* begin Data for this task *

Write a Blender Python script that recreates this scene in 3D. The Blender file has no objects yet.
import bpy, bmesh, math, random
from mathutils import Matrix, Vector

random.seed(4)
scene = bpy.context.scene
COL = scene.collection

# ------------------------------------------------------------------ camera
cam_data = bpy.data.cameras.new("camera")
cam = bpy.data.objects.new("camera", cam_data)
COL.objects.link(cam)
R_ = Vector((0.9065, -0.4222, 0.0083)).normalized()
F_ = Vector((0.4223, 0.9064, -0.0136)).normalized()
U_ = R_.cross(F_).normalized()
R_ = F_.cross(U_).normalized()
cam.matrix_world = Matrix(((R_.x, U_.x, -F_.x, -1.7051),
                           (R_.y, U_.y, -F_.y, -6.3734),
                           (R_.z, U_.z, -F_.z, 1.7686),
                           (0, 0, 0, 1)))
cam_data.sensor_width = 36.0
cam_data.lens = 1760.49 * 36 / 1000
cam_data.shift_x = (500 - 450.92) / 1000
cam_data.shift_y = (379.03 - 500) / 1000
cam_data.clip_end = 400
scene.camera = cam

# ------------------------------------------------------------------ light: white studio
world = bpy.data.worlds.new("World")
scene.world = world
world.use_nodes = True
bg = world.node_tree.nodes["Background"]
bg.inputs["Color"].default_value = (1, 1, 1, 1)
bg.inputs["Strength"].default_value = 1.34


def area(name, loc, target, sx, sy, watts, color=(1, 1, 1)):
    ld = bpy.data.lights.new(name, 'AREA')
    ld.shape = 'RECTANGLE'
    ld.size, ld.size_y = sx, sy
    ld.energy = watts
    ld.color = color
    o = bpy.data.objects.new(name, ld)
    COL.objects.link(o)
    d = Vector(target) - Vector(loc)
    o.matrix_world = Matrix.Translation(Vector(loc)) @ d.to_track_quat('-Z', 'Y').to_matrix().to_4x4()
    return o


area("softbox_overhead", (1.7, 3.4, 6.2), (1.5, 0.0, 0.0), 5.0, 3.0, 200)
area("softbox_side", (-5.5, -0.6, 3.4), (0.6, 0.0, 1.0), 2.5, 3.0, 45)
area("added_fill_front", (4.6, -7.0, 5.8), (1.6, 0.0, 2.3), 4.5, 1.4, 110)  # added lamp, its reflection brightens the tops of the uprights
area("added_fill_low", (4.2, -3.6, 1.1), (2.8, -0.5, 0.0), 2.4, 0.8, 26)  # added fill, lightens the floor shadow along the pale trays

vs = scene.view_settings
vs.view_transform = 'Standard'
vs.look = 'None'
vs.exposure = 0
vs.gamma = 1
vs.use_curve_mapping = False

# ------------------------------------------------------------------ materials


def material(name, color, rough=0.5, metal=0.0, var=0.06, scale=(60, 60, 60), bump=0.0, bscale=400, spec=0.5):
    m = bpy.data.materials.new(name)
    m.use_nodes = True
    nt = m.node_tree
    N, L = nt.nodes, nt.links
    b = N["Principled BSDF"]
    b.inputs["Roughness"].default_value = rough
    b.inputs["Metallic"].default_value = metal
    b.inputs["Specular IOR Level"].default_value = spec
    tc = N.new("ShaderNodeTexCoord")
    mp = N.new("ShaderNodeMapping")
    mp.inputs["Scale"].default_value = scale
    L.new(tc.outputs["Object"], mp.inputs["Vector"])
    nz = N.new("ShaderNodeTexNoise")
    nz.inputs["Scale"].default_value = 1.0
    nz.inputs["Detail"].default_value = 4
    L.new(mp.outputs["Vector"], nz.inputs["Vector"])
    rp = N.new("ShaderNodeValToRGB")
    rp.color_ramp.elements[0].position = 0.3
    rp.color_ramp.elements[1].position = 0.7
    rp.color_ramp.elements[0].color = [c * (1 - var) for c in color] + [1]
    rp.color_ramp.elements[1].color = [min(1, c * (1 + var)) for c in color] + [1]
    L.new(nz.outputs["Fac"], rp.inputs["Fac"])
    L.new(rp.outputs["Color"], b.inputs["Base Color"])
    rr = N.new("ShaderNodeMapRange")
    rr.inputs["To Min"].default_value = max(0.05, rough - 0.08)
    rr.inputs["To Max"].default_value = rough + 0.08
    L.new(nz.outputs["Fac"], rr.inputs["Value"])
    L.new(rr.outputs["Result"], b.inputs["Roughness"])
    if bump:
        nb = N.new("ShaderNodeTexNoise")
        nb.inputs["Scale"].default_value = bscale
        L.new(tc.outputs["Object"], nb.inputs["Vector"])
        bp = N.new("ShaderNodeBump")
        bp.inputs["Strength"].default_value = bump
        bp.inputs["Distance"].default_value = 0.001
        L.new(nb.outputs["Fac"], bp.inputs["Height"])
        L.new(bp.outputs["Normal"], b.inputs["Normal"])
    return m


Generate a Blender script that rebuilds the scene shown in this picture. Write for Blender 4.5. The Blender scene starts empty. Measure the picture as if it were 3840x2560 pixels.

* end Data for this task *

## [Written problem]
Reproduce exactly, and only, the lines from the start of the entries through the one that contains "vs.use_curve_mapping = False".

## [Worked answer]
Write a Blender Python script that recreates this scene in 3D. The Blender file has no objects yet.
import bpy, bmesh, math, random
from mathutils import Matrix, Vector

random.seed(4)
scene = bpy.context.scene
COL = scene.collection

# ------------------------------------------------------------------ camera
cam_data = bpy.data.cameras.new("camera")
cam = bpy.data.objects.new("camera", cam_data)
COL.objects.link(cam)
R_ = Vector((0.9065, -0.4222, 0.0083)).normalized()
F_ = Vector((0.4223, 0.9064, -0.0136)).normalized()
U_ = R_.cross(F_).normalized()
R_ = F_.cross(U_).normalized()
cam.matrix_world = Matrix(((R_.x, U_.x, -F_.x, -1.7051),
                           (R_.y, U_.y, -F_.y, -6.3734),
                           (R_.z, U_.z, -F_.z, 1.7686),
                           (0, 0, 0, 1)))
cam_data.sensor_width = 36.0
cam_data.lens = 1760.49 * 36 / 1000
cam_data.shift_x = (500 - 450.92) / 1000
cam_data.shift_y = (379.03 - 500) / 1000
cam_data.clip_end = 400
scene.camera = cam

# ------------------------------------------------------------------ light: white studio
world = bpy.data.worlds.new("World")
scene.world = world
world.use_nodes = True
bg = world.node_tree.nodes["Background"]
bg.inputs["Color"].default_value = (1, 1, 1, 1)
bg.inputs["Strength"].default_value = 1.34


def area(name, loc, target, sx, sy, watts, color=(1, 1, 1)):
    ld = bpy.data.lights.new(name, 'AREA')
    ld.shape = 'RECTANGLE'
    ld.size, ld.size_y = sx, sy
    ld.energy = watts
    ld.color = color
    o = bpy.data.objects.new(name, ld)
    COL.objects.link(o)
    d = Vector(target) - Vector(loc)
    o.matrix_world = Matrix.Translation(Vector(loc)) @ d.to_track_quat('-Z', 'Y').to_matrix().to_4x4()
    return o


area("softbox_overhead", (1.7, 3.4, 6.2), (1.5, 0.0, 0.0), 5.0, 3.0, 200)
area("softbox_side", (-5.5, -0.6, 3.4), (0.6, 0.0, 1.0), 2.5, 3.0, 45)
area("added_fill_front", (4.6, -7.0, 5.8), (1.6, 0.0, 2.3), 4.5, 1.4, 110)  # added lamp, its reflection brightens the tops of the uprights
area("added_fill_low", (4.2, -3.6, 1.1), (2.8, -0.5, 0.0), 2.4, 0.8, 26)  # added fill, lightens the floor shadow along the pale trays

vs = scene.view_settings
vs.view_transform = 'Standard'
vs.look = 'None'
vs.exposure = 0
vs.gamma = 1
vs.use_curve_mapping = False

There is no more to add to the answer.